DC’s view of the Met Council

Congressman Jason Lewis would contain the council from DC

Federal bureaucrats promulgated a new rule regarding metropolitan planning organizations (MPOs) the day before President Trump took office.

The rule may have already extended the boundaries of the Met Council (the metro area’s MPO) beyond the seven-county metro area for federal transportation planning (and related housing issues). The Met Council could even theoretically jump the border to Hudson in St. Croix County, Wisconsin.

As Randall O’Toole from CATO put it, “MPOs are a creature of the feds. If the state has given the Met Council special powers (such as taxing authority) in a seven-county area, that can’t change. But the transportation planning authority mandated by the feds can extend across more than seven counties if the feds say so.”

The federal government does not want to deal with more than one authority for an urbanized area. “This rule clarifies that an (MPO) must include an entire urbanized area (UZA) and the contiguous area expected to become urbanized within a 20-year forecast period for the metropolitan transportation plan.”

What is puzzling and disturbing is that the Met Council is already doing transportation planning in Wright and Sherburne Counties under an agreement signed in 2014. Those counties are outside the seven-county metro area.
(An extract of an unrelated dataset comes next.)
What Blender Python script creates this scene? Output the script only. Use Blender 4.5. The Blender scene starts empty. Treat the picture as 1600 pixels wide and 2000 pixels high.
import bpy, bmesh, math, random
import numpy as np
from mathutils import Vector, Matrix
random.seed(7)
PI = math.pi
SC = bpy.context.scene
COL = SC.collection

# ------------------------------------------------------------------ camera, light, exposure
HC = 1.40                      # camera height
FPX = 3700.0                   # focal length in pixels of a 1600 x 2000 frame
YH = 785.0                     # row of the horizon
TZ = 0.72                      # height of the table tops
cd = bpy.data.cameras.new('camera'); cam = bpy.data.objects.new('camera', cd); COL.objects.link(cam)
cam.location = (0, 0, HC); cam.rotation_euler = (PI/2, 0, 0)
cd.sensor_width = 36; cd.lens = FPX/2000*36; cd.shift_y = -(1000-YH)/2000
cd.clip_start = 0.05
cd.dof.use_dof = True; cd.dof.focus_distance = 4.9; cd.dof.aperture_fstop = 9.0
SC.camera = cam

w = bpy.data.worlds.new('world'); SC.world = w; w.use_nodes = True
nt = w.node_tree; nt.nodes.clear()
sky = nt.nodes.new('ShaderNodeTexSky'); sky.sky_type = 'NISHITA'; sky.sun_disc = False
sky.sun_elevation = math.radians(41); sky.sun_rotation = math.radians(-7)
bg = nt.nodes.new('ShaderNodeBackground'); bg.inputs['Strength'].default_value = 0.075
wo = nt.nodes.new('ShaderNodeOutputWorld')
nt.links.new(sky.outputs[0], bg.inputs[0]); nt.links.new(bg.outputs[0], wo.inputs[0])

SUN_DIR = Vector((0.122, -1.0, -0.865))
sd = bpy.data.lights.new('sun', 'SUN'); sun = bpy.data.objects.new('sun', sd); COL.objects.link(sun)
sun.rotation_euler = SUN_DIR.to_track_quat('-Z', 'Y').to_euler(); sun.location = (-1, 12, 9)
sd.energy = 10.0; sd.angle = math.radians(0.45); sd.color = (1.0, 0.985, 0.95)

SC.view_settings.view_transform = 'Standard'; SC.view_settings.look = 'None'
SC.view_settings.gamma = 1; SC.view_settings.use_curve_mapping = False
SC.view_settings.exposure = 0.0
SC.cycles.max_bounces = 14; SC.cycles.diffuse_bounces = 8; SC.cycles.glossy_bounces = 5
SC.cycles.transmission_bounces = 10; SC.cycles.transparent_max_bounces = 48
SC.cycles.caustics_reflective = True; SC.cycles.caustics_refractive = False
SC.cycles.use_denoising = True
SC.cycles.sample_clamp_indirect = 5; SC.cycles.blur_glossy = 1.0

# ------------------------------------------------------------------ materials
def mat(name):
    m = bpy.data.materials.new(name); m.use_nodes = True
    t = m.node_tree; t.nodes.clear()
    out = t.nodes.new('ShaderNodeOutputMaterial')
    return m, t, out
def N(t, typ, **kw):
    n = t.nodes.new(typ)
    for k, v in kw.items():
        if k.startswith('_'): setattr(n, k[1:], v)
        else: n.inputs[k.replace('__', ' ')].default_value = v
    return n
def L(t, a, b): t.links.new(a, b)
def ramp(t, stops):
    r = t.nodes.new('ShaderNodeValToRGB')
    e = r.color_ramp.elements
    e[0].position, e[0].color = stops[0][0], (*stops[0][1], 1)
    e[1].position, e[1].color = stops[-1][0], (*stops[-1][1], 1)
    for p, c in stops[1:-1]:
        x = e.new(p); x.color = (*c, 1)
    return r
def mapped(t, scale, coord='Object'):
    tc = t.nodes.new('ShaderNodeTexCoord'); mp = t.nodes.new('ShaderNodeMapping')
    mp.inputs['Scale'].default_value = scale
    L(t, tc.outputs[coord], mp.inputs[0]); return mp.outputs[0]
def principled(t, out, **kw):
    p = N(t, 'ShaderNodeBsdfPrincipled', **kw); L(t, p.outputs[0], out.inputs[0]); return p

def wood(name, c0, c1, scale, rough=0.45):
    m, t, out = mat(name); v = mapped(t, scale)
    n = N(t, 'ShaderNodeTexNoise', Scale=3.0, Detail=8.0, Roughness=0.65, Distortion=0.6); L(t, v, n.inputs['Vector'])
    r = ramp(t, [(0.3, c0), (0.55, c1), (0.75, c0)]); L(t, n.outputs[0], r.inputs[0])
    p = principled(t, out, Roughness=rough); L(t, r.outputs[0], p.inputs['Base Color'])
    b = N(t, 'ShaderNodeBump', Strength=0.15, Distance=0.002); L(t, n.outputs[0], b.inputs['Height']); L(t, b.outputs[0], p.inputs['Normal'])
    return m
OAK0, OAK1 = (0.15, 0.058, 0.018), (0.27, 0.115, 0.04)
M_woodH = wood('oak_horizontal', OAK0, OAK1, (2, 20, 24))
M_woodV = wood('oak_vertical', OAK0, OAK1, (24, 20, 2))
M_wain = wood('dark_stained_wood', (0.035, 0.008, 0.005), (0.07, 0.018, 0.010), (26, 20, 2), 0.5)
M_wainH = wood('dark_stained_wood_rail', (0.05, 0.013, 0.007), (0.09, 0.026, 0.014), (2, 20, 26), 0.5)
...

The Center is trying to figure out how that happened and how it happened so quietly.

Even though this rule was slammed hard during the public comment period, federal officials ignored concerns about outdated ideas like local control and self-governance. “This final rule revises the transportation planning regulations to promote more effective regional planning by States and metropolitan planning organizations (MPO).”

If the Met Council met an explicit federal requirement that elected officials sit on the Council and the Council were truly just a planning body, this expansion of MPO boundaries might be slightly less alarming, but the Met Council’s unique and unaccountable governance structure (all members appointed by governor) has been “grandfathered” for years.

This is why the Center has urged the Legislature to review both the governance structure and the scope of authority of the Council. Until both are addressed, Minnesota will get more bad outcomes like an expensive LRT system that has done nothing to relieve road congestion and a transportation policy that starves the metro area of new road lanes and money for proper road maintenance.

What are Minnesota leaders doing about this creeping super-regionalism?

After the Center alerted him, Congressman Jason Lewis (R-MN-02), who sits on the House Transportation Committee, quickly fi led a resolution of disapproval under the Congressional Review Act. This got the attention of his colleague, Daniel Lipinski (D-IL-03). The Congressmen have agreed on a bipartisan bill (HF 1346) to repeal the rule. This rule does not have support from most elected officials at any level of government; only bureaucrats liked it, so its repeal should pass Congress.

Congressman Lewis said, “The DOT made a serious overreach in the Metropolitan Planning Organization (MPO) rule. This rule takes power away from local municipalities and states and could allow the Met Council to levy taxes outside the cities to fund special projects.”

The Center does not read the Federal Register just for kicks. We got lucky. Our friend Kevin Terrell of Katana Consulting stumbled on this new rule. What other rules should be rolled back?